As Kasha testifies, the people of Uganda are obsessed with homosexuality. There is wall-to-wall negative coverage in the media. A radio station solely dedicated to denouncing gays has been set up. During Sunday church services pastors show hardcore gay porn from the Internet to members of their flocks of all ages. Experts appear on television with large fruits like pineapples and mangoes and explain how homosexuals like to insert them into the anuses of children. But beneath the national obsession, there’s an astute political game at play. “Evangelists came in from the US and held conferences to stoke up a fear of homosexuality,” Kasha explains. “The politicians wanted this because all powerful people usually use the weak for their own ends. They want to distract people from paying real attention to the real issues affecting the country, like political corruption, so they bring in the gay issue. They blame everything from bad weather to terrorism on the homosexuals. When ambitious polticians get a chance to talk to the media they say, ‘if you elect me, I’ll protect your children from the homosexuals’. They use us to get into power.”

The upshot of the evangelical stoking of homophobia in Uganda is the Anti-homosexuality Bill (widely known as the Kill The Gays bill) which would introduce the death penalty for “aggravated homosexuality”. First introduced to parliament in 2008, the bill sparked worldwide condemnation, which effectively postponed it being put up to a vote. “People support the bill in Uganda because they’ve only been told a few things,” says Kasha. “They don’t understand that this law will affect all Ugandans.

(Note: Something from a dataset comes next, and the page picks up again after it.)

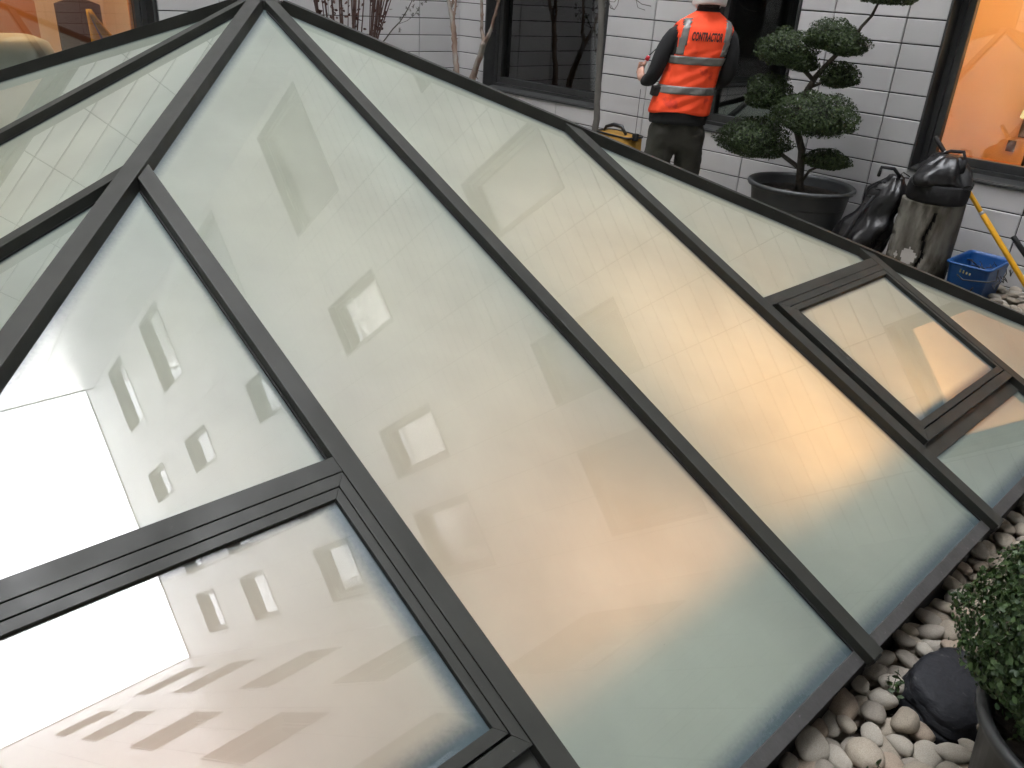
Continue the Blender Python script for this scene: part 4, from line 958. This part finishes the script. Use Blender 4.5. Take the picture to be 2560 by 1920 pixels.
for fi, f in enumerate(mb.f[:40 * nn]):
    j, k = divmod(fi, nn); z = -.08 + (lh + .08) * (j + .5) / 40; t = 2 * math.pi * (k + .5) / nn; wob = .12 * noise.noise(Vector((z * 6, 0, 9))) + .05 * noise.noise(Vector((z * 25, 3, 9)))
    c_ = ca + .10 - .30 * (1 - z / lh) + wob; d = (t - c_ + math.pi) % (2 * math.pi) - math.pi
    if abs(d) < .05 and z < lh - .06: mb.m[fi] = 1
    dl = (t - (ca - .42) + math.pi) % (2 * math.pi) - math.pi
    if (dl / .22) ** 2 + ((z - .235) / .062) ** 2 < 1 + .9 * noise.noise(Vector((t * 5, z * 22, 1))): mb.m[fi] = 2
    dl = (t - (ca - .85) + math.pi) % (2 * math.pi) - math.pi
    if (dl / .08) ** 2 + ((z - .23) / .02) ** 2 < 1: mb.m[fi] = 2
mb.build("trunk_section", [M_LOG, M_CRK, M_LICH], lg, smooth=True, xf=xf)
# tool bag standing on the log
gx, gy, gz = -2.135, 6.385, lh
gb = empty("tool_bag", (gx, gy, gz), label="crumpled black bucket bag standing on top of the weathered log", cat="bag"); xf = lambda p: p - Vector((gx, gy, gz))
mb = MB(); lumpy(mb, [((gx, gy, gz + z), a, a) for z, a in ((.001, .195), (.02, .205), (.07, .210), (.12, .205), (.13, .20))], 7, 48, .02); mb.build("base_band", M_WEB, gb, smooth=True, xf=xf)
mb = MB(); cs = [((gx, gy, gz + .12), .205, .205), ((gx, gy, gz + .155), .222, .215), ((gx, gy, gz + .20), .205, .195), ((gx + .01, gy, gz + .245), .165, .15), ((gx + .015, gy, gz + .285), .115, .10), ((gx + .02, gy, gz + .315), .075, .06), ((gx + .02, gy, gz + .32), .03, .03)]
fine = []
for p, q in zip(cs[:-1], cs[1:]):
    for i in range(3): f = i / 3; fine.append((Vector(p[0]).lerp(Vector(q[0]), f), p[1] + (q[1] - p[1]) * f, p[2] + (q[2] - p[2]) * f))
fine.append((Vector(cs[-1][0]), cs[-1][1], cs[-1][2])); lumpy(mb, fine, 4.4, 96, .30, 0, .16); mb.build("hood", M_BLACKP, gb, smooth=True, xf=xf)
mb = MB(); mb.tube([(gx - .14, gy - .02, gz + .22), (gx - .10, gy, gz + .30), (gx, gy + .03, gz + .345), (gx + .09, gy + .02, gz + .355), (gx + .12, gy, gz + .31), (gx + .12, gy - .02, gz + .22)], [.010, .010, .012, .012, .011, .010], 8)
mb.tube([(gx + .12, gy - .02, gz + .31), (gx + .125, gy - .03, gz + .22)], [.024, .026], 8)
for s in (-1, 1): mb.tube([(gx + s * .19, gy - .08, gz + .14), (gx + s * .235, gy - .10, gz + .165), (gx + s * .25, gy - .1, gz + .15), (gx + s * .225, gy - .1, gz + .13), (gx + s * .19, gy - .09, gz + .13)], .0045, 6)
mb.build("handle", M_WEB, gb, smooth=True, xf=xf)
# yellow pole standing through the bag
M_YEL = pbr("yellow_pole_paint", (0.70, 0.36, 0.012), 0.4, col2=(0.62, 0.31, 0.01), scale=15, bump=.03, bscale=80); M_RUB = pbr("black_rubber", (0.012, 0.012, 0.013), 0.5); M_SIL = pbr("brushed_metal", (0.5, 0.5, 0.5), .35, metal=.8)
A_, B_ = Vector((-2.262, 6.40, 1.055)), Vector((-1.285, 6.56, .0)); 
def pole(name, A_, B_, segs, label):
    r = empty(name, B_, label=label, cat="pole"); xf = lambda p: p - B_; L_ = (B_ - A_).length; d = (B_ - A_).normalized()
    for nm, mt, s0, s1, rad in segs:
        m = MB(); m.tube([A_ + d * (s0 * L_), A_ + d * (s0 * L_ + .003), A_ + d * (s1 * L_ - .003), A_ + d * (s1 * L_)], [rad * .9, rad, rad, rad * .9], 14); m.build(nm, mt, r, smooth=True, xf=xf)
pole("yellow_pole", A_, B_, [("grip", M_RUB, 0, .085, .0165), ("ring", M_SIL, .085, .095, .019), ("clamp", M_RUB, .095, .135, .0185), ("tube", M_YEL, .135, .175, .0165), ("clamp", M_RUB, .175, .20, .021), ("tube", M_YEL, .20, .43, .0165), ("ring", M_SIL, .43, .445, .019), ("tube", M_YEL, .445, 1.0, .0195)],
     "long yellow telescopic pole leaning through the black tool bag")
pole("black_pole", Vector((-1.632, 6.62, .452)), Vector((-1.18, 6.70, .0)), [("grip", M_RUB, 0, .26, .019), ("tube", M_SIL, .26, .30, .0165), ("clamp", M_RUB, .30, .40, .021), ("tube", M_SIL, .40, .62, .0165), ("clamp", M_RUB, .62, .72, .02), ("tube", M_SIL, .72, 1, .015)],
     "black and silver pole end beside the yellow pole at the right edge")
# blue rectangular bucket
M_BLUE = pbr("blue_plastic", (0.003, 0.075, 0.27), 0.42, col2=(0.003, 0.06, 0.22), scale=5, rvar=.06)
kx, ky = -1.755, 6.50; bk = empty("blue_bucket", (kx, ky, 0), label="blue rectangular bucket of wires on the pebbles next to the log", cat="bucket"); xf = lambda p: p
def rrect(hx, hy, r, z, n=6):
    out = []
    for cx, cy, a0 in ((hx - r, hy - r, 0), (-hx + r, hy - r, 90), (-hx + r, -hy + r, 180), (hx - r, -hy + r, 270)):
        for k in range(n + 1): t = D2R(a0 + 90 * k / n); out.append(Vector((cx + r * math.cos(t), cy + r * math.sin(t), z)))
    return out
mb = MB(); mb.loft([rrect(.115, .205, .03, .0), rrect(.118, .208, .035, .01), rrect(.140, .238, .04, .245), rrect(.142, .240, .04, .25), rrect(.153, .251, .045, .252), rrect(.156, .254, .047, .259), rrect(.153, .251, .045, .266), rrect(.139, .237, .038, .266), rrect(.135, .233, .038, .24), rrect(.112, .202, .03, .02)], cap=False)
n_ = 28; mb.f.append(tuple(9 * n_ + k for k in range(n_))); mb.m.append(0); mb.f.append(tuple(reversed(range(n_)))); mb.m.append(0)
mb.build("tub", M_BLUE, bk, smooth=True)
mb = MB(); mb.tube([(.157, -.10, .245), (.19, -.2, .20), (.16, -.262, .19), (.0, -.27, .165), (-.05, -.262, .19)], .0045, 6)
for k in range(9):
    a = Vector((.165 + random.uniform(0, .02), random.uniform(-.22, .18), random.uniform(.15, .25))); mb.tube([a, a + Vector((random.uniform(0, .03), random.uniform(-.06, .06), -.03)), a + Vector((random.uniform(0, .03), random.uniform(-.12, .12), random.uniform(-.06, .02)))], .0035, 5)
mb.build("wire_handle", M_RUB, bk, smooth=True)
mb = MB()
for k in range(26):
    a = Vector((random.uniform(-.09, .09), random.uniform(-.16, .18), random.uniform(.10, .2))); pts = [a]
    for q in range(4): pts.append(pts[-1] + Vector((random.gauss(0, .025), random.gauss(0, .035), random.gauss(.004, .018))))
    mb.tube(pts, random.uniform(.002, .005), 5)
mb.build("tangled_wire", M_RUB, bk, smooth=True)
mb = MB()
for k in range(4): mb.box((-.045 + k * .022, -.2435 + .0, .205 - .002 * k), (-.038 + k * .022, -.236, .228 - .005 * k))
mb.build("paint_mark", pbr("dull_yellow_mark", (.35, .33, .12), .7), bk)
# yellow tool bag left of the contractor
yx, yy = -5.12, 6.42; yb = empty("yellow_tool_bag", (yx, yy, 0), label="worn yellow tool bag with black rim standing left of the contractor", cat="tool bag"); xf = lambda p: p
M_YB = pbr("worn_yellow_canvas", (0.42, 0.235, 0.025), 0.8, col2=(0.33, 0.17, 0.02), scale=9, bump=.25, bscale=60, col3=(0.16, 0.085, 0.02), s3=8, t3=(.56, .7))
mb = MB(); mb.loft([rrect(.22, .14, .06, .0), rrect(.225, .145, .06, .25), rrect(.215, .14, .06, .50), rrect(.205, .13, .06, .625)]); 
for i in range(28 * 4): mb.v[i] = Vector(mb.v[i]) + Vector((0, 0, -.03 * mb.v[i][0])) + Vector([noise.noise(Vector(mb.v[i]) * 9) * .012 for _ in range(3)])
mb.build("bag_body", M_YB, yb, smooth=True)
mb = MB(); pr_ = [p + Vector((0, 0, -.03 * p.x + .628)) for p in rrect(.208, .133, .06, .0)]; mb.tube(pr_ + [pr_[0]], .009, 6); mb.build("rim", M_RUB, yb, smooth=True)
mb = MB(); mb.tube([(-.20, 0, .62), (-.17, 0, .67), (-.08, 0, .70), (.02, 0, .695), (.08, 0, .63)], [.012, .016, .02, .02, .014], 8); mb.build("handle", M_RUB, yb, smooth=True)
mb = MB(); mb.box((.20, -.06, .60), (.245, -.02, .665)); mb.box((.222, -.05, .66), (.226, -.045, 1.06)); mb.build("side_tool", M_RUB, yb, bevel=.003)

# ================================================================== LIT ROOMS BEHIND THE ORANGE WINDOWS
lamp("room_uplighter", (-1.55, 8.0, 1.5), 0.5, 70, (1.0, 0.68, 0.36), rot=(math.pi, 0, 0))
fl = empty("floor_lamp", (-2.14, 8.25, -.1), label="lit floor lamp with pale shade at the right edge of the orange window", cat="lamp")
mb = MB(); mb.tube([(0, 0, 0), (0, 0, 1.2)], .012, 8); mb.lathe([(.0, 0), (.13, .0), (.13, .02), (.0, .03)], 20); mb.build("stand", M_RUB, fl)
mb = MB(); mb.lathe([(.13, 1.19), (.10, 1.45), (.0, 1.45)], 24); mb.build("lamp_shade", glow("lit_shade", (1.0, .72, .30), 1.5), fl, smooth=True)
mb = MB(); mb.box((-2.46, 9.04, .84), (-2.40, 9.07, 1.9)); tag(mb.build("wall_strip", pbr("dark_grey_strip", (.10, .075, .065), .6), None), "narrow dark strip on the wall inside the orange window", "panel")
mb = MB(); mb.box((-2.535, 9.06, .70), (-2.465, 9.075, .80)); tag(mb.build("wall_socket", pbr("dark_socket", (.08, .06, .05), .6), None), "small dark wall socket low inside the orange window", "socket")
mb = MB(); mb.box((-3.25, 8.5, -.1), (-1.8, 8.95, .62)); tag(mb.build("low_cabinet", pbr("orange_wood", (.55, .22, .05), .5), None, bevel=.02), "low orange cabinet along the wall inside the orange window", "cabinet")
lamp("ceiling_lamp", (-9.3, 2.6, 2.8), 1.0, 50, (1.0, 0.66, 0.34), rot=(0, 0, 0))
mb = MB(); mb.box((-10.8, -1.1, .42), (-8.40, 3.8, .46)); mb.build("carpet", pbr("mauve_carpet", (.16, .14, .17), .9), None)["kind"] = "structure"
wc = empty("white_armchair", (-8.72, 2.28, .46), label="rounded white armchair just inside the wide lit window at the top left", cat="armchair")
mb = MB(); mb.loft([rrect(.30, .27, .1, .0), rrect(.33, .30, .14, .25), rrect(.33, .30, .16, .55), rrect(.29, .26, .16, .68), rrect(.20, .17, .12, .72)]); mb.build("seat_shell", pbr("off_white_leather", (.62, .56, .46), .5), wc, smooth=True)
mb = MB()
for s in (-1, 1): mb.box((s * .2 - .02, -.2, -.0), (s * .2 + .02, -.16, .02))
mb.build("foot", M_RUB, wc)
M_BROWN = pbr("brown_upholstery", (.085, .035, .02), .8); M_OW = pbr("orange_wood_leg", (.50, .19, .05), .45)
for (cx, cy, cz, lb, mt) in ((-9.25, 3.12, .46, "dark brown chair with the yellow vest over it, inside the wide lit window", M_BROWN), (-9.6, 2.62, .46, "orange wooden chair inside the wide lit window", M_OW)):
    ch = empty("chair", (cx, cy, cz), label=lb, cat="chair")
    mb = MB(); mb.loft([rrect(.20, .20, .05, .42), rrect(.22, .22, .06, .48)]); mb.build("seat", mt, ch, smooth=False, bevel=.01)
    mb = MB(); mb.loft([[Vector((.20 + .03 * math.sin(t), (-.2 + .4 * q / 8), z)) if False else Vector((-.20 - .05 * (z - .5) + d, -.21 + .42 * q / 8, z + .05 * math.sin(math.pi * q / 8))) for q in range(9) for d in (0,)] + [Vector((-.16 - .05 * (z - .5), -.21 + .42 * q / 8, z + .05 * math.sin(math.pi * q / 8))) for q in reversed(range(9))] for z in (.5, .7, .95)]); mb.build("backrest", mt, ch)
    for a in (-1, 1):
        for b in (-1, 1): mb = MB(); mb.tube([(a * .17, b * .17, .44), (a * .21, b * .21, 0)], [.02, .013], 8); mb.build("leg", M_OW, ch, smooth=True)
vs = empty("hanging_vest", (-9.0, 3.14, .95), label="yellow vest with a grey band hanging over the brown chair inside the lit window", cat="vest")
mb = MB(); g = [[Vector((.0 + .02 * math.sin(i * 1.1) + .03 * (1 - j / 6), -.10 + i * (.05 + .30 * (1 - j / 6) ** 1.2) / 8, .10 + .34 * j / 6 - .05 * i / 8 * (1 - j / 6))) for i in range(9)] for j in range(7)]
for j in range(6):
    for i in range(8): mb.poly([g[j][i], g[j][i + 1], g[j + 1][i + 1], g[j + 1][i]], 1 if i in (3,) else 0)
mb.build("cloth", [pbr("yellow_vest_cloth", (.75, .42, .02), .7), M_BAND], vs, smooth=True, weld=True, solid=.004)
mb = MB(); mb.loft([[Vector((-8.75 + .02 * math.sin(q * 1.7), 3.34 + q * .035, z)) for q in range(14)] + [Vector((-8.72 + .02 * math.sin(q * 1.7), 3.34 + q * .035, z)) for q in reversed(range(14))] for z in (.46, 1.5, 2.7)])
tag(mb.build("curtain", pbr("orange_curtain", (.72, .30, .08), .8), None, smooth=True), "orange curtain at the right end of the wide lit window", "curtain")
mb = MB(); mb.loft([rrect(.35, .5, .06, .0), rrect(.35, .5, .06, .03)])
tbm = empty("side_table", (-8.9, 2.75, .46), label="small mauve topped table inside the wide lit window", cat="table")
mb.build("table_top", pbr("mauve_top", (.30, .24, .27), .5), tbm, xf=lambda p: p + Vector((0, 0, .36)))
mb = MB(); mb.tube([(0, 0, 0), (0, 0, .37)], .03, 10); mb.build("leg", M_OW, tbm)
bpy.context.view_layer.update()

It will lead them to imprisonment if they don’t report homosexuals, or if they rent out property to homosexuals. It is wide open to misuse. But the only issue that brings people together in Uganda is homosexuality. Catholics and Muslims will sit at the same table and share a meal because they all support the bill. The opposition in parliament supports the bill. Chances are that should this bill reach a vote, it will definitely pass into law.”

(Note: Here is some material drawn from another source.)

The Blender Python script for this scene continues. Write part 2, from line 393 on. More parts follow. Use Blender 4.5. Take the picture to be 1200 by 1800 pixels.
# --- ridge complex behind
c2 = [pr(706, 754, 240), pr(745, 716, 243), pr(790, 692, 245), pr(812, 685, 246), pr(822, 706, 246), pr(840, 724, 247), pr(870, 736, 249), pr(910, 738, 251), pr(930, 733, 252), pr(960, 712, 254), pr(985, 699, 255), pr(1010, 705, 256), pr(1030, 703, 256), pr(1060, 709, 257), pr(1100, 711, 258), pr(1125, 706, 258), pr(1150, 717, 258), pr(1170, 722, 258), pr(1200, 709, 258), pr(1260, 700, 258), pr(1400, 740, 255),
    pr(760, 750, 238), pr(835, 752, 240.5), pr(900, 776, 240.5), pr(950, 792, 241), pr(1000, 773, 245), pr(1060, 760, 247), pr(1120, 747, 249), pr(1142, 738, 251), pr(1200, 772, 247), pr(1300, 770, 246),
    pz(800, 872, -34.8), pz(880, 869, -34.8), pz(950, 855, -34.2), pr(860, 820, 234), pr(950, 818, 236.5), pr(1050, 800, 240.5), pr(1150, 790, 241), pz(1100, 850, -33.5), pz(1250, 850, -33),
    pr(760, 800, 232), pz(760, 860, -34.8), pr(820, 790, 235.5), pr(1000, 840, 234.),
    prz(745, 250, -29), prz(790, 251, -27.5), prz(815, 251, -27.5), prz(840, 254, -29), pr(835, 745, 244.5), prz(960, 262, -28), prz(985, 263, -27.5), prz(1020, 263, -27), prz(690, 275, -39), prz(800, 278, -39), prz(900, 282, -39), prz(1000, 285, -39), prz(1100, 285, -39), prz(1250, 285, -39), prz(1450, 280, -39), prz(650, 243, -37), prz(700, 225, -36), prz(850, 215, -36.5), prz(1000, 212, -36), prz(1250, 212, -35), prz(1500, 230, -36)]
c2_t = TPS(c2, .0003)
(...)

Part of Kasha’s job is to work with outside forces to help stop it ever being voted on, but it’s a delicate business. “We don’t want our allies around the world to act without consulting us,” Kasha explains. “When we need public condemnation, we always tell them its time to do this. When we need quiet diplomatic talks, we also tell them this is what’s best for us right now. The people of Africa do not like the West telling them what to do. “There is also an issue of ignorance. People don’t really understand gay issues. Pro-gay speech is censored in the media – it’s called ‘promotion of homosexuality’. Radio stations have been fined for hosting us, others have been closed down. We have no voice, so the people believe what their pastors tell them in church. “There is so much fear. Traditionally Africans don’t talk about sexuality in public, so when we come out and speak, they think we have been influenced by the West. If I come out and say I’m a lesbian, they say, ‘it is not African, to speak about this’. And that’s why many people think it’s un-African to be homosexual.”

As Kasha speaks of the devastating isolation loneliness gay people feel in a country that demonises them every day, the prevealance of suicide, the fact that she can’t even go out at night anymore to socialise, the question on the tip of my tongue is whether she would ever seek asylum in the countries she visits. But that feels wrong to stay, so instead I ask if she loves Uganda. “I love my country,” she says emphatically. “I can’t imagine myself living anywhere else. I love the Ugandan people. Some are hateful, but not all of them.” And in the face of such seemingly insurmountable odds, does Kasha live with hope? Her face breaks out into a wide smile. “I don’t think I would be still standing up without hope,” she says. “Some day we will win the struggle. I live in hope for freedom.”